Monday, April 29, 2013

Academics urge energy liberalization

By Chris Wang  /  Staff reporter

The liberalization of the energy industry is a likely solution to the nation’s current disputes over nuclear energy, the root cause of which lies in the sector’s monopolization by state-owned Taiwan Power Co (Taipower), academics said yesterday.

The administration of President Ma Ying-jeou (馬英九) is insisting on raising electricity prices and ensuring the commercial operation of the Fourth Nuclear Power Plant in New Taipei City’s (新北市) Gongliao District (貢寮) “to make up for Taipower’s losses,” National Taipei University economics professor Wang To-far (王塗發) told a seminar.

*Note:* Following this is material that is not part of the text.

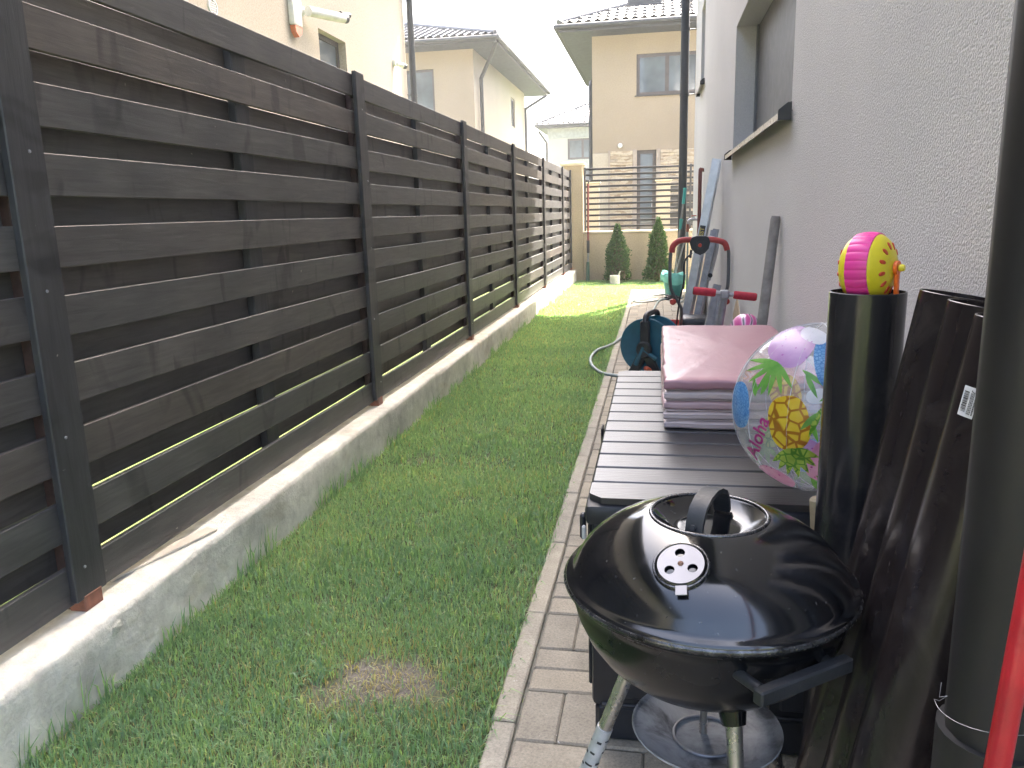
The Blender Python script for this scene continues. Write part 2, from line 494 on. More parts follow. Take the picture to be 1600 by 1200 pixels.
def vnoise(x, y, f, seed):
    r = np.random.default_rng(seed); G = r.uniform(0, 1, (64, 64))
    u, v = x*f, y*f; i, j = np.floor(u).astype(int), np.floor(v).astype(int); a, b = u-i, v-j
    a = a*a*(3-2*a); b = b*b*(3-2*b)
    g = lambda p, q: G[p % 64, q % 64]
    return (g(i, j)*(1-a)+g(i+1, j)*a)*(1-b)+(g(i, j+1)*(1-a)+g(i+1, j+1)*a)*b

def lawn_points():
    P = []
    bands = [(0.7, 2.2, 30000), (2.2, 3.6, 22000), (3.6, 5.5, 12000), (5.5, 8.5, 8000), (8.5, 14.4, 5500)]
    for a, b, dens in bands:
        n = int((b-a)*1.05*dens)
        P.append(np.stack([rng.uniform(FX+0.005, -0.385, n), rng.uniform(a, b, n)], 1))
    n = int(1.7*1.0*5000); P.append(np.stack([rng.uniform(-0.385, W+0.1, n), rng.uniform(12.71, 14.4, n)], 1))
    return np.concatenate(P)
P = lawn_points()
n = len(P)
x, y = P[:, 0], P[:, 1]
bare = np.hypot((x+0.73)/1.35, (y-1.81)/0.85) - 0.13*vnoise(x, y, 13, 3) - 0.05*vnoise(x, y, 31, 4) + 0.06
bare2 = np.hypot((x+0.80), (y-3.2)*0.8) + 0.10*vnoise(x, y, 9, 5)
bare3 = np.hypot((x+1.2), (y-3.75)*0.8) + 0.10*vnoise(x, y, 9, 6)
keep = rng.uniform(0, 1, n) < np.clip((bare-0.06)/0.10, 0.05, 1)*np.clip((bare2-0.06)/0.08, 0.3, 1)*np.clip((bare3-0.06)/0.08, 0.35, 1)*(0.62+0.5*vnoise(x, y, 13, 9))
edge = -0.385 - 0.022*vnoise(x*0, y, 9, 12)
keep &= (x < edge) | (y > 12.7)
P = P[keep]; x, y = P[:, 0], P[:, 1]; n = len(P); bare = bare[keep]
dist_w = np.clip((y-2)/6, 0, 1)
hgt = rng.uniform(0.020, 0.042, n)*(0.75+0.5*vnoise(x, y, 5, 21))
wid = rng.uniform(0.0018, 0.0042, n)*(1+1.6*dist_w)
dry = vnoise(x, y, 2.3, 30)*0.6 + vnoise(x, y, 7, 31)*0.4
tint = np.clip(0.40 + rng.normal(0, 0.20, n) + (dry-0.5)*0.42, 0, 0.78)
u = rng.uniform(0, 1, n)
tint = np.where(u < 0.05 + 0.10*np.clip(dry-0.5, 0, 1) + 0.35*np.clip(0.30-bare, 0, 0.3)/0.3, rng.uniform(0.82, 1.0, n), tint)
go = blades('lawn_grass', P, hgt, wid, tint, 5, M['grass'])
tag(go, 'short mown green grass of the narrow lawn with dry flecks', 'grass', kind='stuff')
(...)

The seminar, organized by Taiwan Association of University Professors and Taiwan Environmental Protection Union, was held to discuss the liberalization of the energy industry and the use of nuclear energy following the recent release of several white papers by the Executive Yuan.

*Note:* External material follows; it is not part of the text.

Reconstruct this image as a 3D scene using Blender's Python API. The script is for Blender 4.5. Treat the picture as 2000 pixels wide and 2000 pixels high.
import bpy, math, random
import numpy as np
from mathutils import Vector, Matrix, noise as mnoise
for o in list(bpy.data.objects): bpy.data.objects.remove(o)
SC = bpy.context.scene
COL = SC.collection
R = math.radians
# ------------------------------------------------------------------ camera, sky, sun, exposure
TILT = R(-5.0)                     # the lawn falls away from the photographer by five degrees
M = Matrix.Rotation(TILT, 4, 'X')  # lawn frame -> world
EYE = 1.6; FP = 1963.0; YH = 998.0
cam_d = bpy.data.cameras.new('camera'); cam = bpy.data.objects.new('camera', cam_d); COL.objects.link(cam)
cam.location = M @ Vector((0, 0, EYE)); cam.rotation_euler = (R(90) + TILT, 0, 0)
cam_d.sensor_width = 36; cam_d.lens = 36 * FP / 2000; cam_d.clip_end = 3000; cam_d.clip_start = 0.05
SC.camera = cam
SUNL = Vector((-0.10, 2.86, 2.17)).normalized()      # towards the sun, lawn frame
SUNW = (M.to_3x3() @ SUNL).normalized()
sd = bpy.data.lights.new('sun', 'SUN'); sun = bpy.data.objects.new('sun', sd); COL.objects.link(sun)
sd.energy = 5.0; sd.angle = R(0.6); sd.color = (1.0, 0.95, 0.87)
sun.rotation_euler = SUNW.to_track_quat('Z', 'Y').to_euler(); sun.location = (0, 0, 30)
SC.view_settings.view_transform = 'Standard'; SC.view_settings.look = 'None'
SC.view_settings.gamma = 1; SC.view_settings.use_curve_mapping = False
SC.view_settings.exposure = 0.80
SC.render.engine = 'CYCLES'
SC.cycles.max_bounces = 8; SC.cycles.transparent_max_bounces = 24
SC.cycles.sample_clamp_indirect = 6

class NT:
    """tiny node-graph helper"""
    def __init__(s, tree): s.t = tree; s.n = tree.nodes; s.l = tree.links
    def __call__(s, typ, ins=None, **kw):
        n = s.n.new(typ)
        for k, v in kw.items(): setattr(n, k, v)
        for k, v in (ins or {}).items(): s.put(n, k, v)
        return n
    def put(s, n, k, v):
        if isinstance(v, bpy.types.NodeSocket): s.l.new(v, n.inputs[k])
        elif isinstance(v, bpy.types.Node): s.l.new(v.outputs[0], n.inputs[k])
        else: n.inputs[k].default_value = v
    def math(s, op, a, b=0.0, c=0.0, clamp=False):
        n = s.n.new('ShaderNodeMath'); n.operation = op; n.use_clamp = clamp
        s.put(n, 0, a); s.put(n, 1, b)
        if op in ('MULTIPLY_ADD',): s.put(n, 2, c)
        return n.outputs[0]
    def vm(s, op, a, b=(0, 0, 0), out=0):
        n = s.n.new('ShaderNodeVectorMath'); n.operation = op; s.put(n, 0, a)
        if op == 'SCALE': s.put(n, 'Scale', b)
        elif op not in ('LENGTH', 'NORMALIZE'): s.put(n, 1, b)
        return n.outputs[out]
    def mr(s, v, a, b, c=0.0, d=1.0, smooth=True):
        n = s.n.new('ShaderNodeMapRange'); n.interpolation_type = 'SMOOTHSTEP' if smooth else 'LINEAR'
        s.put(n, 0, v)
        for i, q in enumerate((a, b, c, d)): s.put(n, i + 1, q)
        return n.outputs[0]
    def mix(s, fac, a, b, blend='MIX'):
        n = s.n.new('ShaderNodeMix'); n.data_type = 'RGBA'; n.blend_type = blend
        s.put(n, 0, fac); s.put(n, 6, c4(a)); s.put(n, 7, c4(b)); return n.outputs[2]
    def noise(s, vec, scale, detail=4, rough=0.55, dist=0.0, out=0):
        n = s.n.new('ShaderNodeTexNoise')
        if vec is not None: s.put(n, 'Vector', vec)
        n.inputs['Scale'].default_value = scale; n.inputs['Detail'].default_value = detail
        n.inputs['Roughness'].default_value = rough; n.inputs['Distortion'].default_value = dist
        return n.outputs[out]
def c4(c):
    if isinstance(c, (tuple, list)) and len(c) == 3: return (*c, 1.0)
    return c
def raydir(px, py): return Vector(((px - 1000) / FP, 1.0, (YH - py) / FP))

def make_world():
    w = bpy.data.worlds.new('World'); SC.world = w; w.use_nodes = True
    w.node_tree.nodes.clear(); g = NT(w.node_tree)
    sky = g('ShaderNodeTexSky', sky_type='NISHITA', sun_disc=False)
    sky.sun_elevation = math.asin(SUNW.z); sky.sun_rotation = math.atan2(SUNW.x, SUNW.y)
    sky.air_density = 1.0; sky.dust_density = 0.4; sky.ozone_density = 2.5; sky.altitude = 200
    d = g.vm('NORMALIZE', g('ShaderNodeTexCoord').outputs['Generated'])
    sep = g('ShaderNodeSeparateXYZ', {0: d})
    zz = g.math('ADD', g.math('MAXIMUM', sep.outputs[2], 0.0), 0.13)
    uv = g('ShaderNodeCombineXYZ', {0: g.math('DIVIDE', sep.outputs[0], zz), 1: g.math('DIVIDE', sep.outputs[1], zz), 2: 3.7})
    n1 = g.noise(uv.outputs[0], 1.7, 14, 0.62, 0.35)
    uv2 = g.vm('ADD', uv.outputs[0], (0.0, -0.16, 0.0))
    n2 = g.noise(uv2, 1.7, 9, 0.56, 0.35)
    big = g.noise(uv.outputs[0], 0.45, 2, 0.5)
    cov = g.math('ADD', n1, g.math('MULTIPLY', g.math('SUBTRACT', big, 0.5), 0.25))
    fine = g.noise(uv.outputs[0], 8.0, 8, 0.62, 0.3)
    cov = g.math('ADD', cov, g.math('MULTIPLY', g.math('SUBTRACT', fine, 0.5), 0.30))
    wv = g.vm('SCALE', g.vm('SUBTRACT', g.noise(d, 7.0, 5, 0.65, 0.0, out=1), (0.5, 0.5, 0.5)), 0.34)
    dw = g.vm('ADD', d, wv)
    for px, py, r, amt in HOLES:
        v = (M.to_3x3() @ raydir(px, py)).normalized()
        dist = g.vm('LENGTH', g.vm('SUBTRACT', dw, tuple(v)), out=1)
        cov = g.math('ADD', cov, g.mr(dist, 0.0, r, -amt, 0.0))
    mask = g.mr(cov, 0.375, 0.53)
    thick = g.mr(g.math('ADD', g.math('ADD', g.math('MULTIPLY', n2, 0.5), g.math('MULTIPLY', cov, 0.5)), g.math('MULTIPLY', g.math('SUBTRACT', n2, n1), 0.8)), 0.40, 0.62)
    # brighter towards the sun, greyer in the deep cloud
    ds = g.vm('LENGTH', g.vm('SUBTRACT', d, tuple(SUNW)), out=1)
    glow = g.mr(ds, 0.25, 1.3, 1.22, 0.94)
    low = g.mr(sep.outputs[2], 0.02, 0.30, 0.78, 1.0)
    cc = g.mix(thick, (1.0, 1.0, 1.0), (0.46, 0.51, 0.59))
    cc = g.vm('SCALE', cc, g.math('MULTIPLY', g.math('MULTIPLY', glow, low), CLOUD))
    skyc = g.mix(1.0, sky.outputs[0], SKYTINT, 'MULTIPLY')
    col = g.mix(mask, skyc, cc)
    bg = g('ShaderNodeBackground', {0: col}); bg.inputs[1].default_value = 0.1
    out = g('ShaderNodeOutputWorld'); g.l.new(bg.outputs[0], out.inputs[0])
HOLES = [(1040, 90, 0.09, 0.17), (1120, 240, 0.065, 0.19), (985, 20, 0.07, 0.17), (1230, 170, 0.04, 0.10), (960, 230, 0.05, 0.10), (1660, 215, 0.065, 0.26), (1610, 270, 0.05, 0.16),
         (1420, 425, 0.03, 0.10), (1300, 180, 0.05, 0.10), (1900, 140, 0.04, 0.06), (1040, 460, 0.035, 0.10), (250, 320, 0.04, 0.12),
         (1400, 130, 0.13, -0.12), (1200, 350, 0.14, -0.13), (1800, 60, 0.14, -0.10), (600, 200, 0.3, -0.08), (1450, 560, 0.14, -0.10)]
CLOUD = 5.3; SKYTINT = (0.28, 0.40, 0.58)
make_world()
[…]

Free competition and the separation of electricity producers, distributors and sellers would “naturally rationalize the price of electricity,” Wang said.

Taipower could continue operating the nation’s nuclear power plants and hydropower stations could remain state-owned, but the rest of the market should be opened to private businesses, he said.

Citing the privatization of the nation’s telecommunications market as an example, National Chung Hsin University professor Chen Chi-chung (陳吉仲) endorsed Wang’s proposal, saying that the liberalization of the telecom market contributed to lower prices and an improvement in the protection of consumer rights.

If Taipower was in charge of electricity distribution and power plants were privatized and alternative energy promoted, the market would benefit consumers and energy efficiency would be improved, Chen said.

With regard to the debate about nuclear energy, academics said the government is misleading the public by claiming that power shortages would occur if the Fourth Nuclear Power Plant does not go into operation.

The potential risk of electricity shortages is a “flat-out lie,” Taiwan Thinktank president Wu Rong-i (吳榮義) said, adding that the nation has a reserve energy capacity of more than 10 percent “even if nuclear power was abandoned altogether.”

National Taiwan University atmospheric sciences professor Hsu Kuang-jung (徐光蓉) said past incidents and investigations have shown that nuclear energy is “neither safe, cost-effective nor sustainable.”

“Over the long term, the development of alternative and “green” energy sources is still the best option and the cheapest,” said Chen Yen-hao (陳彥豪), an assistant researcher at Taiwan Institute of Economic Research.

Developing alternative energy sources serves two goals: the ultimate replacement of fossil fuels and the curbing of carbon emissions, he said.